Don't worry, I have no illusions about changing hearts or minds. I know from my time in Asia how intractable old habits are over there. My ambitions with this piloting were much more modest -- mostly to try out the feasibility of some of the tools, technologies and tasks we've been kicking around…

Jim
Sarah Replies:

Hi Jim,
I've spoken with a few teachers and, like with almost everything here, there are varying answers depending on who you ask. I have some beta to pass on, and I have more connections I can put you in touch with once I know more specifically what to tell them you want from them. The dean of the English department here is very interested in collaborating, so I'd like to put you in contact with her, but I need to know more about how to explain to her what you wish to have transpire between you. Relationships here are built on tricky obligation exchanges (guanxi), and I have to work through another person to approach the introduction phase through the socially appropriate channels.
Anyway, here are some sample bits of info:
At my school, JiaoDa for short, undergraduate English majors generally become English teachers after they try to get a better job and fail (not only are there way too many college graduates for the job market, but also most language majors are women, and most women have a hard time getting a decent job in China). English Grad students (masters) are provided one course on teaching practices as part of their curriculum. You can imagine, it is an unimpressive course. As far as I can surmise, masters students do what amounts to no real research work (academic rigor is not practiced anywhere, really, and that is mostly a function of the isolation from outside information). As long as they pass the TEM8 they are certified.
My friends who are Chinese teachers of English can't think of any tangible value for having a TESOL certificate (like better opportunities or better pay). The people I spoke with do not know of any case where it is needed for them to get a job.
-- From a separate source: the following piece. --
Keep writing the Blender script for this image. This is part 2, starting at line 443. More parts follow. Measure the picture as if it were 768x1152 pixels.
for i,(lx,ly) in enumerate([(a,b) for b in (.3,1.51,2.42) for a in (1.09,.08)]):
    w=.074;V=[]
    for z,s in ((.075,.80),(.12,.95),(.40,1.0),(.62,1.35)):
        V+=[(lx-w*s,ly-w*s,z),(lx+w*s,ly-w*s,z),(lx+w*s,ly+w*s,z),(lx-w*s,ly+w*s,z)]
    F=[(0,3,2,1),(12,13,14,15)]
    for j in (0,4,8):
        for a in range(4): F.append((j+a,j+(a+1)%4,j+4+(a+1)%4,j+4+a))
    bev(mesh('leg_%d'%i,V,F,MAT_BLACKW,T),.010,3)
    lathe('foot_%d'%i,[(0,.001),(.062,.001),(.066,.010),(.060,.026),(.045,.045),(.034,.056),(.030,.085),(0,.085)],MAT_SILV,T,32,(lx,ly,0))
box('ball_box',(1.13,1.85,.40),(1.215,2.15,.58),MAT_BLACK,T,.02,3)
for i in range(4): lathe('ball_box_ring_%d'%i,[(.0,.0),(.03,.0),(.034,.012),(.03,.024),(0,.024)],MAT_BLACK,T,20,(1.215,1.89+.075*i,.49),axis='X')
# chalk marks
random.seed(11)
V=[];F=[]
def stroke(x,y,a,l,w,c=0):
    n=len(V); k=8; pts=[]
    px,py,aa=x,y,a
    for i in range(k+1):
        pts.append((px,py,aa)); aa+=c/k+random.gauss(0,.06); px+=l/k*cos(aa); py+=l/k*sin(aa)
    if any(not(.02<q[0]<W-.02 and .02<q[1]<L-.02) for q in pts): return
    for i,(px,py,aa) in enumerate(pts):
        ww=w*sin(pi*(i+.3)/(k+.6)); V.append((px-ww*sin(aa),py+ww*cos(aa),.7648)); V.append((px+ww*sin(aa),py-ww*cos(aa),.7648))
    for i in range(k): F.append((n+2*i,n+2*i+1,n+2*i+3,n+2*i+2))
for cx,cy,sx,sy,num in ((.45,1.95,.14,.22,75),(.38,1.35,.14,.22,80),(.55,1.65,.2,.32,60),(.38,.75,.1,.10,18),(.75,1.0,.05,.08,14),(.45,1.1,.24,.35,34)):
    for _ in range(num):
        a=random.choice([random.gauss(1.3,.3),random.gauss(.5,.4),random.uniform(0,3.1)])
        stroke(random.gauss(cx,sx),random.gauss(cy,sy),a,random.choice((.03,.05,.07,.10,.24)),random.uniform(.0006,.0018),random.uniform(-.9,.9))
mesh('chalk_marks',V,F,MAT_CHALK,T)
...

Here is where I am confused by you saying there is a market for it here. There is a NEED for better training in the sense that teaching methods here are mostly fruitless.

There are only ten accredited 'top' universities in China. The hierarchy is such that, if you fail to get in to a 'good' university, you try for the next level or you buy your way into the next level at a 'private' university. LJU is a second tier college, but in a poor, Western province, which puts it way down low on the second tier list nationally. The third and fourth tier are the 'normal' universities and the teacher's colleges. People don't necessarily want to go there, they end up there. Nearby here is the teacher's college (ShiDa, for short). It is nominally the teacher's college anyway. Again, it appears that becoming an 'expert' in your field qualifies you as a teacher. For example, Chris has a Chinese roomate who is a senior of art at ShiDa. He just started a new job teaching art at an elementary school. He had ZERO exposure to any idea of planning a lesson or considering a possible learning goal. Not one scrap was taught for four years at the teacher's college. He just studied art and was stuck in a classroom with 65 kindergartners and one set of paints. He had never even been in a room filled with children of any age before his first day of work. So practicum? I don't really know how that fits this model. Perhaps you can enlighten me.
Lastly, I am attaching an article that researched a pilot teacher training distance ed course in a rural province here (undergrad). It has a needs analysis section that seems to match what you would find here. You may be familiar with it, but, if not, I think you'll find it very applicable.
Let me know what you want me to ask people and what you want me to tell them as far as communicating back to you or finding out specific info for you.